Some records

|---|

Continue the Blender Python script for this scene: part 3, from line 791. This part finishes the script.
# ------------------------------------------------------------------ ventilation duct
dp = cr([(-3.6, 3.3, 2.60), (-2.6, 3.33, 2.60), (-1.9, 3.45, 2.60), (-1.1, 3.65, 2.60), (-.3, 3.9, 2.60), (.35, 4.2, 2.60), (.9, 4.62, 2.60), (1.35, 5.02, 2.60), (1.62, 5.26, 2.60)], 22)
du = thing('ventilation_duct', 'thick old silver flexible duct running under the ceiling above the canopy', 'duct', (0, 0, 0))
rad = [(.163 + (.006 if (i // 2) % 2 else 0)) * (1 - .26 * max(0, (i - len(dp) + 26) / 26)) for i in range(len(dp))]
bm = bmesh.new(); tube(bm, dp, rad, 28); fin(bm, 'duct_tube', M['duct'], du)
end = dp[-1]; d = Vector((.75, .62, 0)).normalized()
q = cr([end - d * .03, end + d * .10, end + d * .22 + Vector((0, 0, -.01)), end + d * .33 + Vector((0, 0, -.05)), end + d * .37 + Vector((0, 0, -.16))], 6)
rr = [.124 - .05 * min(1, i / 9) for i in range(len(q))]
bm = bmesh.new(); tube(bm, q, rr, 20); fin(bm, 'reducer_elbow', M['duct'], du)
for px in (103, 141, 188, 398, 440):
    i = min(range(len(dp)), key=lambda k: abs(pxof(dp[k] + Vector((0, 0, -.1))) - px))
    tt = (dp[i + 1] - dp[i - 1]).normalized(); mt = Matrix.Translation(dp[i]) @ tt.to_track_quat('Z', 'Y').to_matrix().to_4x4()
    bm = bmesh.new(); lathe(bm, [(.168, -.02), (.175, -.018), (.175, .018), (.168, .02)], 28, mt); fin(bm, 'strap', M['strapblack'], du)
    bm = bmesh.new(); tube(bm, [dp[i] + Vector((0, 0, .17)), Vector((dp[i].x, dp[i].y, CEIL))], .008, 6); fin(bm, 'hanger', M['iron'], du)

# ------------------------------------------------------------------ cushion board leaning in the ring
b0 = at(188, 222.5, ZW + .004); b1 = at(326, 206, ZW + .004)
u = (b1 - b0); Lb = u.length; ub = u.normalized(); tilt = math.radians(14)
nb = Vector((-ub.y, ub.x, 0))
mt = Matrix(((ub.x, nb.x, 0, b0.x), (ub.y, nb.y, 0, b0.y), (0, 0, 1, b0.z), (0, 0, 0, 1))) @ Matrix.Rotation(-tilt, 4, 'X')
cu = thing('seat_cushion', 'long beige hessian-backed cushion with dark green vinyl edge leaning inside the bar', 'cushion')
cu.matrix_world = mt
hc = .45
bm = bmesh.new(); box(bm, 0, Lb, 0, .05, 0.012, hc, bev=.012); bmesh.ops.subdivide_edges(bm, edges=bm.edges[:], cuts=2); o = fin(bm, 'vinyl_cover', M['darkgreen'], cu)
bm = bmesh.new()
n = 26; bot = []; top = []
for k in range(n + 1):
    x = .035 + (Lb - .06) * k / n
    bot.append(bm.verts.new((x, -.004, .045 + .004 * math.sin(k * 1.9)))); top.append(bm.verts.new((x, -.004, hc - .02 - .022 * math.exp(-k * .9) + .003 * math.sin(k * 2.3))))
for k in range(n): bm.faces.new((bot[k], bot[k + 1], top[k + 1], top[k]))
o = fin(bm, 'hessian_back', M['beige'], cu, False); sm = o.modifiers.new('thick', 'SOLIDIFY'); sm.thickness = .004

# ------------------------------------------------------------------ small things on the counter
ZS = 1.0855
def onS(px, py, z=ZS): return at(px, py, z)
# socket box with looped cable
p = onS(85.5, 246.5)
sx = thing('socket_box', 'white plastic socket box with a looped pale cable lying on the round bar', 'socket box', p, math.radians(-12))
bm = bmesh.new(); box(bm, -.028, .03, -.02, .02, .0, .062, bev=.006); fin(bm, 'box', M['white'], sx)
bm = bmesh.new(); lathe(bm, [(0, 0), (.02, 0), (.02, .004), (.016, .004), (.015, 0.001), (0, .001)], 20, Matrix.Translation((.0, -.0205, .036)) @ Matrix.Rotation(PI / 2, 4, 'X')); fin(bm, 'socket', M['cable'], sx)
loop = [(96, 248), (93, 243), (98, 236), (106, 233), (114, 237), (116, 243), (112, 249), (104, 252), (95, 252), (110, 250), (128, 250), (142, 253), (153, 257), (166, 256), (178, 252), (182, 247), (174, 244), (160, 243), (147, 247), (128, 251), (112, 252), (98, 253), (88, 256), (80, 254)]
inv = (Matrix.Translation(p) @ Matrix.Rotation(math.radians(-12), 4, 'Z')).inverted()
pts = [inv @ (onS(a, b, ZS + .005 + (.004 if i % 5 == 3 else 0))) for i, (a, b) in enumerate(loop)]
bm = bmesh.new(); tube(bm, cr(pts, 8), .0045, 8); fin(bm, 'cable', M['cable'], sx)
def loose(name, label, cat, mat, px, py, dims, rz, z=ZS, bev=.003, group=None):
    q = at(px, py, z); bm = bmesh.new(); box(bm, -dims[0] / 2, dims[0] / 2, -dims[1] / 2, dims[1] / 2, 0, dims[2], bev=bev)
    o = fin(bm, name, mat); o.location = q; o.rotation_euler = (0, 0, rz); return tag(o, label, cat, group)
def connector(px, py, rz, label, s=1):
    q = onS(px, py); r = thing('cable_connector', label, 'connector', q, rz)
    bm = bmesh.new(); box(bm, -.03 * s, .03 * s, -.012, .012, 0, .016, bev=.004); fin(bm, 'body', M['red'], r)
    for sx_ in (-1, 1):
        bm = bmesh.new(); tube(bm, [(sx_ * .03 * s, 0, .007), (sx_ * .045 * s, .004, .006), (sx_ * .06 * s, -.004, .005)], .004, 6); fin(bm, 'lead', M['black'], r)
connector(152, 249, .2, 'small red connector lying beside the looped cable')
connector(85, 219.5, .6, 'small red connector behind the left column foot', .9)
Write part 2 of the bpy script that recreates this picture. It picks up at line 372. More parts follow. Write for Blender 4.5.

|---|

▶ [Problem details]: Transcribe the whole listing exactly.

▶ [Task result]:
Continue the Blender Python script for this scene: part 3, from line 791. This part finishes the script.
# ------------------------------------------------------------------ ventilation duct
dp = cr([(-3.6, 3.3, 2.60), (-2.6, 3.33, 2.60), (-1.9, 3.45, 2.60), (-1.1, 3.65, 2.60), (-.3, 3.9, 2.60), (.35, 4.2, 2.60), (.9, 4.62, 2.60), (1.35, 5.02, 2.60), (1.62, 5.26, 2.60)], 22)
du = thing('ventilation_duct', 'thick old silver flexible duct running under the ceiling above the canopy', 'duct', (0, 0, 0))
rad = [(.163 + (.006 if (i // 2) % 2 else 0)) * (1 - .26 * max(0, (i - len(dp) + 26) / 26)) for i in range(len(dp))]
bm = bmesh.new(); tube(bm, dp, rad, 28); fin(bm, 'duct_tube', M['duct'], du)
end = dp[-1]; d = Vector((.75, .62, 0)).normalized()
q = cr([end - d * .03, end + d * .10, end + d * .22 + Vector((0, 0, -.01)), end + d * .33 + Vector((0, 0, -.05)), end + d * .37 + Vector((0, 0, -.16))], 6)
rr = [.124 - .05 * min(1, i / 9) for i in range(len(q))]
bm = bmesh.new(); tube(bm, q, rr, 20); fin(bm, 'reducer_elbow', M['duct'], du)
for px in (103, 141, 188, 398, 440):
    i = min(range(len(dp)), key=lambda k: abs(pxof(dp[k] + Vector((0, 0, -.1))) - px))
    tt = (dp[i + 1] - dp[i - 1]).normalized(); mt = Matrix.Translation(dp[i]) @ tt.to_track_quat('Z', 'Y').to_matrix().to_4x4()
    bm = bmesh.new(); lathe(bm, [(.168, -.02), (.175, -.018), (.175, .018), (.168, .02)], 28, mt); fin(bm, 'strap', M['strapblack'], du)
    bm = bmesh.new(); tube(bm, [dp[i] + Vector((0, 0, .17)), Vector((dp[i].x, dp[i].y, CEIL))], .008, 6); fin(bm, 'hanger', M['iron'], du)

# ------------------------------------------------------------------ cushion board leaning in the ring
b0 = at(188, 222.5, ZW + .004); b1 = at(326, 206, ZW + .004)
u = (b1 - b0); Lb = u.length; ub = u.normalized(); tilt = math.radians(14)
nb = Vector((-ub.y, ub.x, 0))
mt = Matrix(((ub.x, nb.x, 0, b0.x), (ub.y, nb.y, 0, b0.y), (0, 0, 1, b0.z), (0, 0, 0, 1))) @ Matrix.Rotation(-tilt, 4, 'X')
cu = thing('seat_cushion', 'long beige hessian-backed cushion with dark green vinyl edge leaning inside the bar', 'cushion')
cu.matrix_world = mt
hc = .45
bm = bmesh.new(); box(bm, 0, Lb, 0, .05, 0.012, hc, bev=.012); bmesh.ops.subdivide_edges(bm, edges=bm.edges[:], cuts=2); o = fin(bm, 'vinyl_cover', M['darkgreen'], cu)
bm = bmesh.new()
n = 26; bot = []; top = []
for k in range(n + 1):
    x = .035 + (Lb - .06) * k / n
    bot.append(bm.verts.new((x, -.004, .045 + .004 * math.sin(k * 1.9)))); top.append(bm.verts.new((x, -.004, hc - .02 - .022 * math.exp(-k * .9) + .003 * math.sin(k * 2.3))))
for k in range(n): bm.faces.new((bot[k], bot[k + 1], top[k + 1], top[k]))
o = fin(bm, 'hessian_back', M['beige'], cu, False); sm = o.modifiers.new('thick', 'SOLIDIFY'); sm.thickness = .004

# ------------------------------------------------------------------ small things on the counter
ZS = 1.0855
def onS(px, py, z=ZS): return at(px, py, z)
# socket box with looped cable
p = onS(85.5, 246.5)
sx = thing('socket_box', 'white plastic socket box with a looped pale cable lying on the round bar', 'socket box', p, math.radians(-12))
bm = bmesh.new(); box(bm, -.028, .03, -.02, .02, .0, .062, bev=.006); fin(bm, 'box', M['white'], sx)
bm = bmesh.new(); lathe(bm, [(0, 0), (.02, 0), (.02, .004), (.016, .004), (.015, 0.001), (0, .001)], 20, Matrix.Translation((.0, -.0205, .036)) @ Matrix.Rotation(PI / 2, 4, 'X')); fin(bm, 'socket', M['cable'], sx)
loop = [(96, 248), (93, 243), (98, 236), (106, 233), (114, 237), (116, 243), (112, 249), (104, 252), (95, 252), (110, 250), (128, 250), (142, 253), (153, 257), (166, 256), (178, 252), (182, 247), (174, 244), (160, 243), (147, 247), (128, 251), (112, 252), (98, 253), (88, 256), (80, 254)]
inv = (Matrix.Translation(p) @ Matrix.Rotation(math.radians(-12), 4, 'Z')).inverted()
pts = [inv @ (onS(a, b, ZS + .005 + (.004 if i % 5 == 3 else 0))) for i, (a, b) in enumerate(loop)]
bm = bmesh.new(); tube(bm, cr(pts, 8), .0045, 8); fin(bm, 'cable', M['cable'], sx)
def loose(name, label, cat, mat, px, py, dims, rz, z=ZS, bev=.003, group=None):
    q = at(px, py, z); bm = bmesh.new(); box(bm, -dims[0] / 2, dims[0] / 2, -dims[1] / 2, dims[1] / 2, 0, dims[2], bev=bev)
    o = fin(bm, name, mat); o.location = q; o.rotation_euler = (0, 0, rz); return tag(o, label, cat, group)
def connector(px, py, rz, label, s=1):
    q = onS(px, py); r = thing('cable_connector', label, 'connector', q, rz)
    bm = bmesh.new(); box(bm, -.03 * s, .03 * s, -.012, .012, 0, .016, bev=.004); fin(bm, 'body', M['red'], r)
    for sx_ in (-1, 1):
        bm = bmesh.new(); tube(bm, [(sx_ * .03 * s, 0, .007), (sx_ * .045 * s, .004, .006), (sx_ * .06 * s, -.004, .005)], .004, 6); fin(bm, 'lead', M['black'], r)
connector(152, 249, .2, 'small red connector lying beside the looped cable')
connector(85, 219.5, .6, 'small red connector behind the left column foot', .9)
Write part 2 of the bpy script that recreates this picture. It picks up at line 372. More parts follow. Write for Blender 4.5.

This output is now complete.